Uważam, że doskonale zdawali sobie sprawę z tego, że ich walka będzie z góry przegrana. Ale czy na pewno przegrana? Śmiem twierdzić, że ich zwycięstwo to właśnie dzisiejsza możliwość oglądania ich fotografii, analizowania ich życiorysów, a wreszcie pamięć o nich, w wolnej i niepodległej Rzeczypospolitej Polskiej.
Chłopcy malowani
Analiza wyglądu żołnierzy niezłomnych spowodowała, że dostrzegłam w zwyczajnie wyglądających, silnych i zdrowych, przystojnych ludziach, bohaterów. Nie tylko takich, o jakich uczą podręczniki od historii, ale bohaterów namacalnych, żywych. Poznając modę partyzancką mogłam przekonać się, że w przeciwieństwie do współczesnych nam ludzi, zawsze, pomimo niezwykle ciężkich warunków bytowych, trzymali fason, który z czasem zaczął mi się podobać.
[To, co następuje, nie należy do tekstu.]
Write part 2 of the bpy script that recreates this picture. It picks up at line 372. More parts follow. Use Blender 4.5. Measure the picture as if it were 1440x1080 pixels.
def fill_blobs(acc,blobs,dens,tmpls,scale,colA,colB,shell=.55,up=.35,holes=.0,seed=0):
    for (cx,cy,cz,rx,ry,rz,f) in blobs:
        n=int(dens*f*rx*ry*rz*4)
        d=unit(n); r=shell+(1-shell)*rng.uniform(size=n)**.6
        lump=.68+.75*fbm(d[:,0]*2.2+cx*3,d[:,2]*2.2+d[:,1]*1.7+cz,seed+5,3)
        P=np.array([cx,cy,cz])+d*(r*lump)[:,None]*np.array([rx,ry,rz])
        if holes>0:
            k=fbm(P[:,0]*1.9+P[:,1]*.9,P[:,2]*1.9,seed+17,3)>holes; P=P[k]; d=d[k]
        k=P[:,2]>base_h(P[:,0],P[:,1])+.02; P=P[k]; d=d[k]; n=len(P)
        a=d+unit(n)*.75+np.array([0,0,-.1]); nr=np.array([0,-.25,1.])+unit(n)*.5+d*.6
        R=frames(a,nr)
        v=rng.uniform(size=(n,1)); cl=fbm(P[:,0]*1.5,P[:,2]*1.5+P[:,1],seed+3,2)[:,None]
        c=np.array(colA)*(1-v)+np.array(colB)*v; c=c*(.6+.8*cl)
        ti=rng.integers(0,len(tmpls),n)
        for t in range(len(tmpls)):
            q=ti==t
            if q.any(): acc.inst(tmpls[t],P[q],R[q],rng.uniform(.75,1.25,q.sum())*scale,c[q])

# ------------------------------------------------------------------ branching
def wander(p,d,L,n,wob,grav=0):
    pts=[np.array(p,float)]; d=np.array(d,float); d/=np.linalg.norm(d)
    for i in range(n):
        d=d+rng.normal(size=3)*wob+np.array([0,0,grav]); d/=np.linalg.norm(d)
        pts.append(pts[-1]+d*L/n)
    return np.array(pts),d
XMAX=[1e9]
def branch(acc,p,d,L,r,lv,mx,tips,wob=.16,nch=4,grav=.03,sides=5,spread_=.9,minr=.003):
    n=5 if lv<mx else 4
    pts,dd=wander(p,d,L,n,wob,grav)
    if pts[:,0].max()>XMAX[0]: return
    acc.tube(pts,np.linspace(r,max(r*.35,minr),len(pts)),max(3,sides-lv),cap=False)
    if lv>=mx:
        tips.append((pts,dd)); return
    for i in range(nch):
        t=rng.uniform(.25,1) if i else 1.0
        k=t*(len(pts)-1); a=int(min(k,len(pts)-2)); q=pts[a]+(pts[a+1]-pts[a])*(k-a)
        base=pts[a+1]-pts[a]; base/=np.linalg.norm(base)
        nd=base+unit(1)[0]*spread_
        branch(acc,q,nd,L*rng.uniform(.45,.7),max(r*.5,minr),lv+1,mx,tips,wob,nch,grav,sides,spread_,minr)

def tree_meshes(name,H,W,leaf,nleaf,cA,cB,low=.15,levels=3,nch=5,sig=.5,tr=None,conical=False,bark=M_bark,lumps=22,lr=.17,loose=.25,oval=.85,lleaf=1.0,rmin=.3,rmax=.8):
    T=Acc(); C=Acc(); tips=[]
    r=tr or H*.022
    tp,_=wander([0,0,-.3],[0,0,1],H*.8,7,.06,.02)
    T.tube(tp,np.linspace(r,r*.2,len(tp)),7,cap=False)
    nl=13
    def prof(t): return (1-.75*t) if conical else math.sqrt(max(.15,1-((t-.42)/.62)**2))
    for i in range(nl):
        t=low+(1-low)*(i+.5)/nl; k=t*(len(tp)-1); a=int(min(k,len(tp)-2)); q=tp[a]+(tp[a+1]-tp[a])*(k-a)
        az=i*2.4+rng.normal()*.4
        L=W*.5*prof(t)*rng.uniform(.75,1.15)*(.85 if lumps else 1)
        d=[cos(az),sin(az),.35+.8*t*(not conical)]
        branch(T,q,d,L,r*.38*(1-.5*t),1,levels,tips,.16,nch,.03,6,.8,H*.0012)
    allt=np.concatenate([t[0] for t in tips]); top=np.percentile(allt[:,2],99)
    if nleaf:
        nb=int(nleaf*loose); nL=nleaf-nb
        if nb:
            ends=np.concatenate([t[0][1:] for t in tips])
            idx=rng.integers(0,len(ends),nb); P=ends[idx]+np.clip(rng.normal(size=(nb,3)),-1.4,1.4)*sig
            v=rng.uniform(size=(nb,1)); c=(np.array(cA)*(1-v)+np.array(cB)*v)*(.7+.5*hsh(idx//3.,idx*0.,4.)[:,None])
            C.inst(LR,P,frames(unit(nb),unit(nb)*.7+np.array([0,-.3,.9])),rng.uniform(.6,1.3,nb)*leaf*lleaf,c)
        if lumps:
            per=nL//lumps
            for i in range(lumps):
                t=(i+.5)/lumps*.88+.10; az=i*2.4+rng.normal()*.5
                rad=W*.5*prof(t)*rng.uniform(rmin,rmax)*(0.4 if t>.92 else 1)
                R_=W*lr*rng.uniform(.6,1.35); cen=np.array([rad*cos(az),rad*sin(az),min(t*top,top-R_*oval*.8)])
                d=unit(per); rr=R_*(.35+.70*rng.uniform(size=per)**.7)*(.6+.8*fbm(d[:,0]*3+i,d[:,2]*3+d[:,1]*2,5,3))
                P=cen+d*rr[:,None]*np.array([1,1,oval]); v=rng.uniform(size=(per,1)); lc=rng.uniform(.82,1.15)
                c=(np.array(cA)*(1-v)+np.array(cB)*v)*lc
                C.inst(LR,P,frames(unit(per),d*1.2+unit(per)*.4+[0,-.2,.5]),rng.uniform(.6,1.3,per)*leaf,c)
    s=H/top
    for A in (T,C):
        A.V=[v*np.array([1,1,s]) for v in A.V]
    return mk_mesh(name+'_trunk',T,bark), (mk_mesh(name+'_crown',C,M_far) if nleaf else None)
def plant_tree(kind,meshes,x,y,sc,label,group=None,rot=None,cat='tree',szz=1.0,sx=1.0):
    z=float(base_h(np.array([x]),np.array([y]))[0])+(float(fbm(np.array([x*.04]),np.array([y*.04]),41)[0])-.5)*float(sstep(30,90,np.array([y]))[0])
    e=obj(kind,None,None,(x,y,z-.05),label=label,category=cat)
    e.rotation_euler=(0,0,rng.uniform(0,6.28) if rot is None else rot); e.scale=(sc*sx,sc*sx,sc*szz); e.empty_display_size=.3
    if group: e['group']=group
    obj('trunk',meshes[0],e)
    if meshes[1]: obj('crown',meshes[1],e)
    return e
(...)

W końcu jak mówi słynna piosenka są to „chłopcy malowani”. W każdym razie fotografie uwieczniły ich dokładnie w ten sposób – tacy chcieli pozostać w naszej pamięci.
Dziękuję członkom Grupy rekonstrukcji historycznej „GRENADIERE”, a w szczególności Panu Dawidowi Niezgodzie za poświęcony czas.
Lidia Czułnowska, uczennica klasy VIII Szkoły Podstawowej im. Jana Pawła II w Lublinie
Na początku marca ogłosiliśmy konkurs z okazji Narodowego Dnia Żołnierzy Wyklętych. Do ścisłego finału jury zakwalifikowało pięć najlepszych prac. Następnie jurorzy z Dziennika Wschodniego i 2 Lubelskiej Brygady Obrony Terytorialnej zdecydowali o przydzieleniu nagród.
Pierwsze miejsce jury przyznało Lidii Czułnowskiej, uczennicy VIII klasy Szkoły Podstawowej im. Jana Pawła II w Lublinie za tekst „Dziewczęcym okiem na Wyklętych. Młodzi, piękni, niezłomni...”.
Drugie miejsce zdobył Antoni Joński, uczeń III klasy Gimnazjum nr 3 w Krasieninie za pracę „Zmusili nas komuniści do podjęcia tej walki”.
Trzecie miejsce zajął Konrad Adamowicz z II LO w Zespole Szkół Ponadpodstawowych w Radzyniu Podlaskim za film „Kapitan Władysław Wołodko. Ostatni Wyklęty z Komarówki Podlaskiej”. Film powstał pod opieką dr Agnieszki Gątarczyk.
Jury wyróżniło też dwie prace: „Danuta Siedzikówna INKA-żołnierka AK, bohaterka polskiego podziemia antykomunistycznego” autorstwa Zuzanny Brzezickiej z VII klasy Szkoły Podstawowej nr 11 w Lublinie, a także tekst pt. „Michał Krupa. Z podkarpackiej wsi do Bostonu” napisany przez Bartosza Kapłana z Prywatnego Liceum Ogólnokształcącego im. Ignacego Jana Paderewskiego w Lublinie.
W pakiecie nagród jest publikacja finałowych prac na łamach Dziennika Wschodniego.